*Work to complete*. Will you return, word for word, only the lines from the top of the data below down to and including the one with "from mathutils import Vector, Matrix"?

* START Data lines *

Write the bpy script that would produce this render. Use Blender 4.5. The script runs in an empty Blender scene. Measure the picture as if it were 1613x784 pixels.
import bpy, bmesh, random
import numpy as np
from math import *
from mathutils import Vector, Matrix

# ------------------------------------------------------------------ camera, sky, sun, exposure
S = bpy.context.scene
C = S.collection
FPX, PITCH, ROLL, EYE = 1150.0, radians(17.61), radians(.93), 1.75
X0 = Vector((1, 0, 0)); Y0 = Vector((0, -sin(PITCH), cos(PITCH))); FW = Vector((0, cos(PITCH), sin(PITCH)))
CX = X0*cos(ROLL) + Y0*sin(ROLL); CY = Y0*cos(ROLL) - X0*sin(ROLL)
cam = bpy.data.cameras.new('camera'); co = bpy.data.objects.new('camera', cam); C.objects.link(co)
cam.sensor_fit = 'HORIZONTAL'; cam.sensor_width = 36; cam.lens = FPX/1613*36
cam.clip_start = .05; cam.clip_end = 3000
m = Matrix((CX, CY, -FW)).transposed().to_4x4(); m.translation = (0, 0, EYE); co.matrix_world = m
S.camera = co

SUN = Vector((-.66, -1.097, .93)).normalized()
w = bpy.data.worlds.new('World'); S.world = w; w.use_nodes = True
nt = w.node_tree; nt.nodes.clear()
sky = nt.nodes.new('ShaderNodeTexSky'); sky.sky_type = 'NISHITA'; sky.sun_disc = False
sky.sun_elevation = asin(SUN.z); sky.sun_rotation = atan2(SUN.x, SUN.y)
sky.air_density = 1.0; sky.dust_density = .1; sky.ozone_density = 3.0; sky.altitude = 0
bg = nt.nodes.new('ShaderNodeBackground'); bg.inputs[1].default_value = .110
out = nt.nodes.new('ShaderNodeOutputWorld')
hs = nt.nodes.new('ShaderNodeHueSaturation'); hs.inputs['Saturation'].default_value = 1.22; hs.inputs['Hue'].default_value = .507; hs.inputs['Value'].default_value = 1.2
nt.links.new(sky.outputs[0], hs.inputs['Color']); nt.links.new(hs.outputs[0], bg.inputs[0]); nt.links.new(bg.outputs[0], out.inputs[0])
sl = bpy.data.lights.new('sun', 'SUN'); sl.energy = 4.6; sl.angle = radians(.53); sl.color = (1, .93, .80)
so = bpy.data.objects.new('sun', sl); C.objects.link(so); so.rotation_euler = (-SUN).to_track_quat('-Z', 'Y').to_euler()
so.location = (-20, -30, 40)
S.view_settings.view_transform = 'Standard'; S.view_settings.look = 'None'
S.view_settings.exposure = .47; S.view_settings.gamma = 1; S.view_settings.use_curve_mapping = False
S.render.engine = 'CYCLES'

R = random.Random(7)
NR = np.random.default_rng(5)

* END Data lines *

*Result for this exercise*.
Write the bpy script that would produce this render. Use Blender 4.5. The script runs in an empty Blender scene. Measure the picture as if it were 1613x784 pixels.
import bpy, bmesh, random
import numpy as np
from math import *
from mathutils import Vector, Matrix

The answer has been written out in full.